Today I am asking myself to just breathe. To inhale and
exhale as much as I can. To steady my breath through the many different
directions I find myself pulled in. To slow my brain down so I can hear the
thoughts rushing through it. So I can filter what I need and what I don’t
rather than trying to process the barrage of thoughts bombarding through my
mind.
And so this morning I sat for a while and stared out the
window. Allowing my breathing to ease. My thoughts to slow down. My pressure to
noramlise. Until I felt a peace flow through me as the Universe and
every atom and cell in my body told me I can only do what I can. I can only be
who I am. I can only give what I am capable of giving. And then I continued to sit for a
while. In silence. Allowing the wisdom of the All Knowing to wash over me. Through
me. Centering me. Focusing me. Once again. Reconnecting me back to the Source.
And then I exhaled. A long and reflecting exhale because I
understood and felt the abundance and
fortune in my life. All the doors that have opened , are opening and will
continue to open for me when I practice gratitude for all that I am. Was and
ever will be. For stopping and reflecting on the beautiful place I live in. The
glorious weather my home has been experiencing over the last few days. The
peace and serenity of nature for us at the moment.
Forcing me to question what in the world is it that I have to
be ungrateful for or stressed about when the people in Oklahoma have been grieving the
loss of their sense of security from the massive tornado that ripped through
one of their cities. Destroying people’s livelihoods, families and sense of
belonging.
Forcing me to question further what in the world do I have to
worry about when I have brothers and sisters in Oklahoma who have nothing now.

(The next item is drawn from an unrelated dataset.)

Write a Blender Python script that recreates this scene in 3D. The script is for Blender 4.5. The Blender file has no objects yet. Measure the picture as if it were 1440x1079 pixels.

Whose very sense of being has been shaken to the core by the wrath of Mother
Nature. All while I have been basking in the glory of Mother Nature. Making me realize
just how fortunate we are here in Bermuda. Just how fortunate I am to be here.
So to feel like the world is on top of me because of choices
I have made when there are so many people suffering around the world. So many
people whose lives have been changed forever. I felt guilty for my feelings of
lack.
So I stared out the
window some more. At the start of another glorious day. At the opportunity for
me to go out into the world with a sense of purpose and gratitude. With my mind, heart, body and soul full. Knowing even in the midst of stress and worry, if I remember all that I have to
be grateful for, if I remember to inhale deeply and exhale slowly, if I
remember to look outside at the beauty of where I am, I will know I can deal
with anything because I am a reflection of the environment I am in. I am a co-creator of my experience and it is up to me to deal with where I find myself
from the deepest place of gratitude.
And so I am. And so I will. I am going out today from a
place of gratitude rather than attitude. And I am also sending love and light
out to all my brothers and sisters, no matter where they may be, who are experiencing
hardship, strife and destruction. Hoping they will once again find their place
of gratitude too.
Remembering always to stop in the midst of turmoil and to look around me, to inhale and exhale so I can find that place of gratitude always present and waiting for me to return. Centering me. Focusing me on the now. The present moment. Remembering everything is relative to our individual experiences in life when we slow down and listen. Listen to the voice and wisdom of the All Knowing.